Solemos plantear, cuando la fecha se acerca, a qué dedicamos nuestra pequeña e inofensiva broma anual. Ya son unos años, los que llevamos. Hemos recurrido a libros inexistentes, a autores imaginarios, a diversas estratagemas, trampas inofensivas para poner a prueba ingenuidad y buena voluntad de nuestros lectores.
No va a ser así este año.
Como humildes, y seguramente irrelevantes partícipes de la difusión de la cultura (o del porcentaje que de ésta represente la producción literaria a que prestamos atención), no podemos ser ajenos al riesgo que para esta supone la radicalización política que se está apoderando no sólo de Europa (primer ámbito de nuestro alcance, la mayoría de los que aquí escribimos residimos en la Península Ibérica) sino, en general, del entorno hispanoparlante. No creo que haga falta explicar el crisol de circunstancias concurrentes, desde la intoxicación constante desde los medios de comunicación o las redes sociales, al avance político y social de diferentes oleadas de pensamiento, todas ellas cohesionadas bajo el magma unificador de la imposición de credos, sean estos políticos o religiosos, de visiones siempre oportunamente sesgadas de la sociedad y de la realidad. Visiones cimentadas en antagonismos, en posturas irreconciliables, un caldo de cultivo ideal para una de las mayores tentaciones: suprimir al contrario, una de cuyas facetas es silenciar su opinión o distorsionarla.
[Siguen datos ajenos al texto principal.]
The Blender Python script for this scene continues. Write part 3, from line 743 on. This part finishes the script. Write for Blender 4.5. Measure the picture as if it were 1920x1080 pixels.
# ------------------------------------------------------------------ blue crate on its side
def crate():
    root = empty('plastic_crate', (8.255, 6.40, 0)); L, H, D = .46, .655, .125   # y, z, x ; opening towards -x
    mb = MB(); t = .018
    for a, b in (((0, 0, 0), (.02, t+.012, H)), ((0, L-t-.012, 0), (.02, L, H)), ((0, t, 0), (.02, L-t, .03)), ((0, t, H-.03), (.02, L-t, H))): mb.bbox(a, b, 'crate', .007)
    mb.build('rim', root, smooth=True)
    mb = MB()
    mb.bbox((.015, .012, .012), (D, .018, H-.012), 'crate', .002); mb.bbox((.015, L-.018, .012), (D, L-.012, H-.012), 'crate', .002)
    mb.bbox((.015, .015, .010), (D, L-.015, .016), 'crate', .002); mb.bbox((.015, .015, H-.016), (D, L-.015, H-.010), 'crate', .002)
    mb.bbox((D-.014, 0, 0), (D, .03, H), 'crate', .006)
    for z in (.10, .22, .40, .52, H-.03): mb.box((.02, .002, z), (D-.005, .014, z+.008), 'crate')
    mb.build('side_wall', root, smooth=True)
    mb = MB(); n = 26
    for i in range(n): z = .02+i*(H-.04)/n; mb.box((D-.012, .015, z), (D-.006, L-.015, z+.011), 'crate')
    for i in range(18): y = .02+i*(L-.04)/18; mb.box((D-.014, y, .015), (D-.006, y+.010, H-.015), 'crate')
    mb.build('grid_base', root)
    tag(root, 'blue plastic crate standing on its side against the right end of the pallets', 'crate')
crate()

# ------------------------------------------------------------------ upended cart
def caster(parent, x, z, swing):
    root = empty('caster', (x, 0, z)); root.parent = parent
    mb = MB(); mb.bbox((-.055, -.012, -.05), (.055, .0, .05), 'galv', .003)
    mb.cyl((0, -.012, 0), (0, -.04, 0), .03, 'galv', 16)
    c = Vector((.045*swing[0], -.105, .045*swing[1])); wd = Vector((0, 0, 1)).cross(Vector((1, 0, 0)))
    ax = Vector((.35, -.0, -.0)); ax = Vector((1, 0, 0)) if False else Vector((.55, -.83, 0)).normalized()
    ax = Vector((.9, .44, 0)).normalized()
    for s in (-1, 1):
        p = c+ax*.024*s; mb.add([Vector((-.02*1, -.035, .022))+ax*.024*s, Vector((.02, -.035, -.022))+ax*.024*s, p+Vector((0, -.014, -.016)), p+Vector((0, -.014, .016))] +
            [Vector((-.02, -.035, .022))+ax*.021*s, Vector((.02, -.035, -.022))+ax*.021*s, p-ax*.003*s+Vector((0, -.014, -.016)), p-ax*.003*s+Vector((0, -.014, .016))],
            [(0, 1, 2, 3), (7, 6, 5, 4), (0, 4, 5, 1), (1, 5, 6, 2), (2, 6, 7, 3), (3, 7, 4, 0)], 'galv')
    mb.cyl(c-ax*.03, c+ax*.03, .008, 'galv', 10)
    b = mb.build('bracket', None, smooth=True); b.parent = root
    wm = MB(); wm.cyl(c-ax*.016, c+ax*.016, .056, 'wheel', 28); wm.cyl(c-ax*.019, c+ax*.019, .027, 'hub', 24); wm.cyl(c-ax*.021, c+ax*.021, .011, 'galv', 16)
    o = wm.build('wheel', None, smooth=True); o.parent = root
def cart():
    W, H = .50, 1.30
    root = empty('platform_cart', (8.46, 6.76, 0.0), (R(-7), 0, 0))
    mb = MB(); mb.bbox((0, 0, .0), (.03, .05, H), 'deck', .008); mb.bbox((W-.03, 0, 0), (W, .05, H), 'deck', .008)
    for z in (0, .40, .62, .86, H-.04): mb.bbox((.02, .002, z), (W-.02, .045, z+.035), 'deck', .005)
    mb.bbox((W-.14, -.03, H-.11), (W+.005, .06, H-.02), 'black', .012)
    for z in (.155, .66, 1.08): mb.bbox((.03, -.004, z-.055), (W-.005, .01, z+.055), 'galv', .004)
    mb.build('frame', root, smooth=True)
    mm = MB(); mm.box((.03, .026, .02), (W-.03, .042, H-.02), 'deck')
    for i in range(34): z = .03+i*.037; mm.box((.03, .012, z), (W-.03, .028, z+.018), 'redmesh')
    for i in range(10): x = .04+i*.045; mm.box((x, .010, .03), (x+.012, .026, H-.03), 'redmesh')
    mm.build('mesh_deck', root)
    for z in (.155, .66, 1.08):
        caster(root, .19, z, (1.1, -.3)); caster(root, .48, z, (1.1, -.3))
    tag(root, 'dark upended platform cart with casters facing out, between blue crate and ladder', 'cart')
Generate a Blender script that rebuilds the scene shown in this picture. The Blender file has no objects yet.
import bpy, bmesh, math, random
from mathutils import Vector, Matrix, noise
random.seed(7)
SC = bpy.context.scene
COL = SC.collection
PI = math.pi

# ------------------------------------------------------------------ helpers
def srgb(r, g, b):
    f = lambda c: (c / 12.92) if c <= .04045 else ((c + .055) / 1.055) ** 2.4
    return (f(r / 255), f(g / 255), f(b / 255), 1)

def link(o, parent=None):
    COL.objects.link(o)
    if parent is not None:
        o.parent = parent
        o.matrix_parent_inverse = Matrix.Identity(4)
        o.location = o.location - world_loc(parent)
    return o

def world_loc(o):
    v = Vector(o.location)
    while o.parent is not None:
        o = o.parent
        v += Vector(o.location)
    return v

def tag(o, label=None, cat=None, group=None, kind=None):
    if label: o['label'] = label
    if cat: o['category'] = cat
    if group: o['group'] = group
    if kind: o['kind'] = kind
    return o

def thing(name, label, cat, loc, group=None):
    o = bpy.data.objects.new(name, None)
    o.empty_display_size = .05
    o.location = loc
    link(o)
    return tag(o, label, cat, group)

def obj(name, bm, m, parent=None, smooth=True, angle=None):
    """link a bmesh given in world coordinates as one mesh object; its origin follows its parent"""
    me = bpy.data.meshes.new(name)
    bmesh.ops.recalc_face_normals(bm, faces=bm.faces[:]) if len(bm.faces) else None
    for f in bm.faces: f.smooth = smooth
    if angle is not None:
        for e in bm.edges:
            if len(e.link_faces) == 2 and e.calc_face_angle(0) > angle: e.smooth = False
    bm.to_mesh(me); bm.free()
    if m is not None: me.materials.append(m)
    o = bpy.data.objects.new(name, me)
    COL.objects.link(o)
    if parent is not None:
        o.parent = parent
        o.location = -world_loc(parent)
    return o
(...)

Entramos en 2026 y esto no admite bromas: la literatura tampoco es ajena a esas turbulencias. Y su influencia puede ser limitada pero aún podría ser poderosa. No solo asistimos a esa preocupante polarización de las sociedades, también nos enfrentamos al enorme riesgo de que la desaparición del espíritu crítico sea un oportuno daño colateral. Si algo tiene la cultura, en sus distintas formas, es la capacidad de apelar a ese espíritu, tan incómodo para quienes quieren gobernar el mundo rodeados de parabienes de aduladores. Ciertas corrientes hablan de la muerte de la narración, y si ese desequilibrio no se compensa, si nos quedamos en el confortable bando de la complacencia, de leer solo esos ensayos de quienes piensan de forma muy parecida a nosotros, nos espera más de lo mismo desde otros flancos. Ved, si no, nuestras recientes listas: muchos de nosotros nos hemos quejado en términos como año flojo o análogos. Y no me suena que muchas de las consideradas novedades en narrativa hayan calado hondo. De hecho, no recuerdo repeticiones en nuestras respectivas listas y desde luego nuestra coincidencia con las de los medios, ejem, oficiales, es nula. Y la ausencia de una narrativa fresca y potente que refleje las sociedades actuales es preocupante. Era esa proyección de personajes ficticios a la realidad lo que atrapaba a muchos, ese reflejo nos hacía pensar y reflexionar. Hoy tenemos, por todas partes, libros de opinadores, de tertulianos, de oportunos biógrafos y oportunos autobiógrafos, de estrellas mediáticas más pendientes de transferencias que de trascendencias, y muchos de esos agentes literarios sobrevenidos son solo cómplices de eso, perdón por la redundancia, de la complacencia con ese poder que me premia y me publica y que me hará rico si actúo en su apoyo. Supongo que cada sociedad tiene sus ejemplos particulares.
Somos conscientes de que habrá lectores que piensen que esta reflexión tiene también un sesgo ideológico. De que algunos puede que lleguen a la conclusión de que nos oponemos a opciones que pueden haber votado esos lectores en los sitios en que viven. No se trata de eso. Hay que poner en duda a cualquiera que quiera imponernos verdades absolutas. En un lado y en otro, en mundos reales o en paraisos ficticios. Y para hacerlo, la cultura nos ayuda a ello. No nos arriesguemos a que deje de hacerlo.